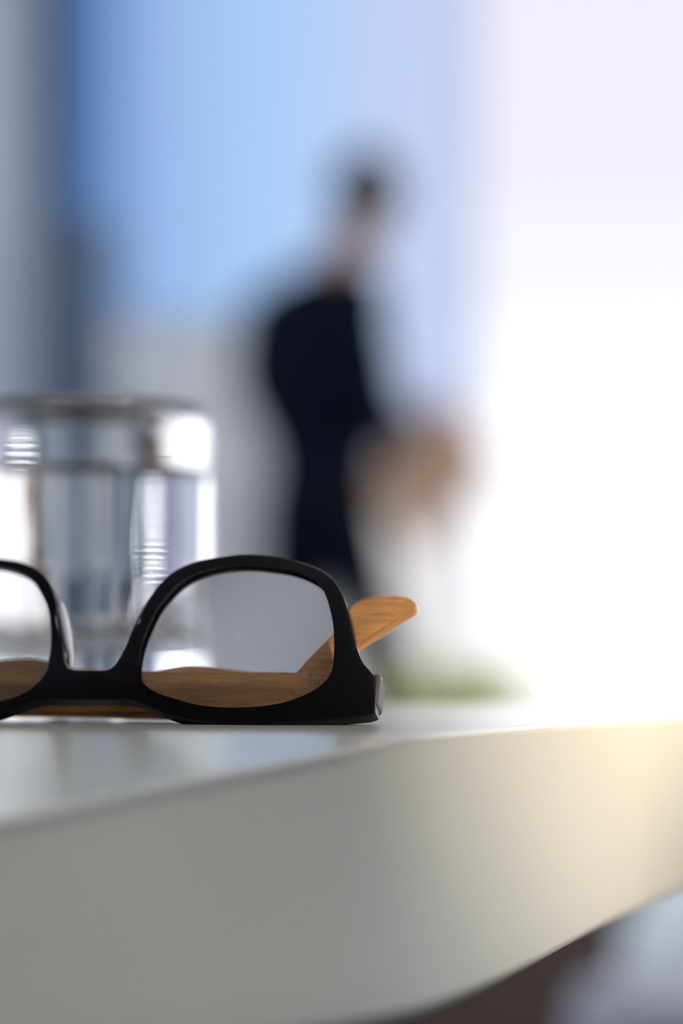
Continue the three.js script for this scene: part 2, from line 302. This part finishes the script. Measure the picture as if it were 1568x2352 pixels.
  for (const s of [1, -1]) {
    const line = smooth([[270, 1524], [291, 1480], [316, 1427], [340, 1384], [371, 1342]].map((q) => local(...q, 0)), 30), p = [], ix = [], m = 20;
    line.forEach((c, i) => {
      const a = line[Math.max(i - 1, 0)], b = line[Math.min(i + 1, 30)], l = Math.hypot(b.x - a.x, b.y - a.y), nx = (b.y - a.y) / l, ny = -(b.x - a.x) / l, k = Math.sqrt(Math.max(0.004, Math.sin(Math.PI * i / 30)));
      for (let r = 0; r < m; r++) { const q = r / m * 2 * Math.PI, ca = Math.cos(q) * 0.0016 * Math.min(1, k * 1.3), w = TF - 0.0006 + Math.sin(q) * 0.0042 * k; p.push(s * (c.x + nx * ca), c.y + ny * ca, -(w + K * c.x * c.x)); }
    });
    for (let i = 0; i < 30; i++) for (let r = 0; r < m; r++) { const a = i * m + r, b = i * m + (r + 1) % m, d = a + m, e = b + m; s > 0 ? ix.push(a, b, d, b, e, d) : ix.push(a, d, b, b, d, e); }
    const geo = new THREE.BufferGeometry(); geo.setAttribute('position', new THREE.Float32BufferAttribute(p, 3)); geo.setIndex(ix); geo.computeVertexNormals();
    part('nose_pad', geo, padM, g);
  }
  // lenses: converging meniscus, both faces curved, centre at the hole's centre
  const glassM = new THREE.MeshPhysicalMaterial({ color: new THREE.Color().setRGB(0.97, 0.975, 0.98), transmission: 1, roughness: 0, thickness: 0.003, ior: 1.5, specularIntensity: 0.5 });
  for (const s of [1, -1]) {
    const ring = inn.map((p) => V(s * p.x, p.y, 0)); if (s < 0) ring.reverse();
    const c = ring.reduce((a, p) => a.add(p), V(0, 0, 0)).multiplyScalar(1 / ring.length), R1 = 0.115, R2 = 0.21, tc = 0.0027, w0 = -0.0012, n = ring.length, RN = 26;
    const face = (w, back) => {
      const p = [], ix = [];
      for (let k = 0; k <= RN; k++) for (let i = 0; i < n; i++) { const f = Math.max(k / RN, 0.001) * 1.012, x = (ring[i].x - c.x) * f, y = (ring[i].y - c.y) * f; p.push(c.x + x, c.y + y, -(w(x * x + y * y) + K * (c.x + x) ** 2)); }
      for (let k = 0; k < RN; k++) for (let i = 0; i < n; i++) { const a = k * n + i, b = k * n + (i + 1) % n, d = a + n, e = b + n; back ? ix.push(a, d, b, b, d, e) : ix.push(a, b, d, b, e, d); }
      const q = new THREE.BufferGeometry(); q.setAttribute('position', new THREE.Float32BufferAttribute(p, 3)); q.setIndex(ix); q.computeVertexNormals(); return q;
    };
    const wf = (r2) => w0 + r2 / (2 * R1), wb = (r2) => w0 + tc + r2 / (2 * R2);
    const orient = THREE.ShapeUtils.isClockWise(ring.map((p) => new THREE.Vector2(p.x, p.y)));
    const F = face(wf, !orient), B = face(wb, orient), rimP = [], rimI = [];
    for (let i = 0; i < n; i++) { const a = F.attributes.position, k = RN * n + i; rimP.push(a.getX(k), a.getY(k), a.getZ(k)); const b = B.attributes.position; rimP.push(b.getX(k), b.getY(k), b.getZ(k)); }
    for (let i = 0; i < n; i++) { const a = i * 2, b = ((i + 1) % n) * 2; orient ? rimI.push(a, b, a + 1, b, b + 1, a + 1) : rimI.push(a, a + 1, b, b, a + 1, b + 1); }
    const rg = new THREE.BufferGeometry(); rg.setAttribute('position', new THREE.Float32BufferAttribute(rimP, 3)); rg.setIndex(rimI); rg.computeVertexNormals();
    part('lens', mergeGeometries([F, B, rg]), glassM, g);
  }
  // temples: one outline, traced from the one that hooks up behind the lens, mirrored for the other
  const W1 = 0.0098, W2 = 0.0138, TT = 0.0030;
  const endV = [local(861, 1553, W1, true)[1], local(861, 1641, W1, true)[1]], eu = e0[0];
  const tpx = [[-150, 1555], [100, 1555], [250, 1552], [330, 1548], [385, 1535], [435, 1528], [500, 1532], [580, 1541], [640, 1548], [668, 1546], [703, 1511], [767, 1444], [797, 1402], [818, 1382], [845, 1371], [880, 1366], [917, 1366], [942, 1373], [955, 1386], [953, 1400], [926, 1418], [879, 1450], [824, 1486], [785, 1520], [745, 1560], [700, 1598], [640, 1628], [560, 1641], [440, 1645], [330, 1644], [200, 1640], [0, 1638]];
  const tl = smooth([[-eu - 0.0002, endV[0] + 0.0002], ...tpx.map((q) => local(...q, W2, true)), [-eu - 0.0002, endV[1]]], 240);
  const woodM = new THREE.MeshPhysicalMaterial({ map: walnut, roughness: 0.48, bumpMap: grainBump, bumpScale: 0.00008 });
  grainBump.repeat.set(1 / 0.02, 1 / 0.02);
  for (const [s, w] of [[1, W1], [-1, W2]]) {                  // s = 1: hinged at the right end and folded to the left
    const sh = new THREE.Shape(tl.map((p) => new THREE.Vector2(-s * p.x, p.y)));
    const e = new THREE.ExtrudeGeometry(sh, { depth: TT - 0.0016, bevelEnabled: true, bevelSize: 0.0009, bevelOffset: -0.0009, bevelThickness: 0.0008, bevelSegments: 4 });
    e.translate(0, 0, w + 0.0008);
    const p = e.attributes.position; for (let i = 0; i < p.count; i++) p.setZ(i, -p.getZ(i));
    part('temple', toCreasedNormals(flipTri(e), 0.6), woodM, g);
    // the end of the temple, which closes the corner of the front, and the metal hinge behind it
    const d0 = K * eu * eu + 0.0008, cornerM = std(0.06, 0.053, 0.042, 0.5);
    const x0 = eu - 0.0042, x1 = eu + 0.0011, yA = endV[1] + 0.0006, yB = endV[0] - 0.001;
    const bx = new RoundedBoxGeometry(x1 - x0, yB - yA, w + TT - d0, 4, 0.0011).translate(s * (x0 + x1) / 2, (yA + yB) / 2, -(d0 + w + TT) / 2);
    const ob = part('temple_end', bx, cornerM, g); ob.userData.label = 'pale grey-brown squared end of the temple at the corner of the front';
    part('hinge', new THREE.CylinderGeometry(0.0014, 0.0014, 0.006, 20).translate(s * (x0 - 0.003), (yA + yB) / 2, -(TF + K * (x0 - 0.003) ** 2 + 0.0012)), std(0.6, 0.58, 0.5, 0.3, { metalness: 1 }), g);
  }
}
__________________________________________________
Copy each line in full and exactly, omitting any picture.

Continue the three.js script for this scene: part 2, from line 302. This part finishes the script. Measure the picture as if it were 1568x2352 pixels.
  for (const s of [1, -1]) {
    const line = smooth([[270, 1524], [291, 1480], [316, 1427], [340, 1384], [371, 1342]].map((q) => local(...q, 0)), 30), p = [], ix = [], m = 20;
    line.forEach((c, i) => {
      const a = line[Math.max(i - 1, 0)], b = line[Math.min(i + 1, 30)], l = Math.hypot(b.x - a.x, b.y - a.y), nx = (b.y - a.y) / l, ny = -(b.x - a.x) / l, k = Math.sqrt(Math.max(0.004, Math.sin(Math.PI * i / 30)));
      for (let r = 0; r < m; r++) { const q = r / m * 2 * Math.PI, ca = Math.cos(q) * 0.0016 * Math.min(1, k * 1.3), w = TF - 0.0006 + Math.sin(q) * 0.0042 * k; p.push(s * (c.x + nx * ca), c.y + ny * ca, -(w + K * c.x * c.x)); }
    });
    for (let i = 0; i < 30; i++) for (let r = 0; r < m; r++) { const a = i * m + r, b = i * m + (r + 1) % m, d = a + m, e = b + m; s > 0 ? ix.push(a, b, d, b, e, d) : ix.push(a, d, b, b, d, e); }
    const geo = new THREE.BufferGeometry(); geo.setAttribute('position', new THREE.Float32BufferAttribute(p, 3)); geo.setIndex(ix); geo.computeVertexNormals();
    part('nose_pad', geo, padM, g);
  }
  // lenses: converging meniscus, both faces curved, centre at the hole's centre
  const glassM = new THREE.MeshPhysicalMaterial({ color: new THREE.Color().setRGB(0.97, 0.975, 0.98), transmission: 1, roughness: 0, thickness: 0.003, ior: 1.5, specularIntensity: 0.5 });
  for (const s of [1, -1]) {
    const ring = inn.map((p) => V(s * p.x, p.y, 0)); if (s < 0) ring.reverse();
    const c = ring.reduce((a, p) => a.add(p), V(0, 0, 0)).multiplyScalar(1 / ring.length), R1 = 0.115, R2 = 0.21, tc = 0.0027, w0 = -0.0012, n = ring.length, RN = 26;
    const face = (w, back) => {
      const p = [], ix = [];
      for (let k = 0; k <= RN; k++) for (let i = 0; i < n; i++) { const f = Math.max(k / RN, 0.001) * 1.012, x = (ring[i].x - c.x) * f, y = (ring[i].y - c.y) * f; p.push(c.x + x, c.y + y, -(w(x * x + y * y) + K * (c.x + x) ** 2)); }
      for (let k = 0; k < RN; k++) for (let i = 0; i < n; i++) { const a = k * n + i, b = k * n + (i + 1) % n, d = a + n, e = b + n; back ? ix.push(a, d, b, b, d, e) : ix.push(a, b, d, b, e, d); }
      const q = new THREE.BufferGeometry(); q.setAttribute('position', new THREE.Float32BufferAttribute(p, 3)); q.setIndex(ix); q.computeVertexNormals(); return q;
    };
    const wf = (r2) => w0 + r2 / (2 * R1), wb = (r2) => w0 + tc + r2 / (2 * R2);
    const orient = THREE.ShapeUtils.isClockWise(ring.map((p) => new THREE.Vector2(p.x, p.y)));
    const F = face(wf, !orient), B = face(wb, orient), rimP = [], rimI = [];
    for (let i = 0; i < n; i++) { const a = F.attributes.position, k = RN * n + i; rimP.push(a.getX(k), a.getY(k), a.getZ(k)); const b = B.attributes.position; rimP.push(b.getX(k), b.getY(k), b.getZ(k)); }
    for (let i = 0; i < n; i++) { const a = i * 2, b = ((i + 1) % n) * 2; orient ? rimI.push(a, b, a + 1, b, b + 1, a + 1) : rimI.push(a, a + 1, b, b, a + 1, b + 1); }
    const rg = new THREE.BufferGeometry(); rg.setAttribute('position', new THREE.Float32BufferAttribute(rimP, 3)); rg.setIndex(rimI); rg.computeVertexNormals();
    part('lens', mergeGeometries([F, B, rg]), glassM, g);
  }
  // temples: one outline, traced from the one that hooks up behind the lens, mirrored for the other
  const W1 = 0.0098, W2 = 0.0138, TT = 0.0030;
  const endV = [local(861, 1553, W1, true)[1], local(861, 1641, W1, true)[1]], eu = e0[0];
  const tpx = [[-150, 1555], [100, 1555], [250, 1552], [330, 1548], [385, 1535], [435, 1528], [500, 1532], [580, 1541], [640, 1548], [668, 1546], [703, 1511], [767, 1444], [797, 1402], [818, 1382], [845, 1371], [880, 1366], [917, 1366], [942, 1373], [955, 1386], [953, 1400], [926, 1418], [879, 1450], [824, 1486], [785, 1520], [745, 1560], [700, 1598], [640, 1628], [560, 1641], [440, 1645], [330, 1644], [200, 1640], [0, 1638]];
  const tl = smooth([[-eu - 0.0002, endV[0] + 0.0002], ...tpx.map((q) => local(...q, W2, true)), [-eu - 0.0002, endV[1]]], 240);
  const woodM = new THREE.MeshPhysicalMaterial({ map: walnut, roughness: 0.48, bumpMap: grainBump, bumpScale: 0.00008 });
  grainBump.repeat.set(1 / 0.02, 1 / 0.02);
  for (const [s, w] of [[1, W1], [-1, W2]]) {                  // s = 1: hinged at the right end and folded to the left
    const sh = new THREE.Shape(tl.map((p) => new THREE.Vector2(-s * p.x, p.y)));
    const e = new THREE.ExtrudeGeometry(sh, { depth: TT - 0.0016, bevelEnabled: true, bevelSize: 0.0009, bevelOffset: -0.0009, bevelThickness: 0.0008, bevelSegments: 4 });
    e.translate(0, 0, w + 0.0008);
    const p = e.attributes.position; for (let i = 0; i < p.count; i++) p.setZ(i, -p.getZ(i));
    part('temple', toCreasedNormals(flipTri(e), 0.6), woodM, g);
    // the end of the temple, which closes the corner of the front, and the metal hinge behind it
    const d0 = K * eu * eu + 0.0008, cornerM = std(0.06, 0.053, 0.042, 0.5);
    const x0 = eu - 0.0042, x1 = eu + 0.0011, yA = endV[1] + 0.0006, yB = endV[0] - 0.001;
    const bx = new RoundedBoxGeometry(x1 - x0, yB - yA, w + TT - d0, 4, 0.0011).translate(s * (x0 + x1) / 2, (yA + yB) / 2, -(d0 + w + TT) / 2);
    const ob = part('temple_end', bx, cornerM, g); ob.userData.label = 'pale grey-brown squared end of the temple at the corner of the front';
    part('hinge', new THREE.CylinderGeometry(0.0014, 0.0014, 0.006, 20).translate(s * (x0 - 0.003), (yA + yB) / 2, -(TF + K * (x0 - 0.003) ** 2 + 0.0012)), std(0.6, 0.58, 0.5, 0.3, { metalness: 1 }), g);
  }
}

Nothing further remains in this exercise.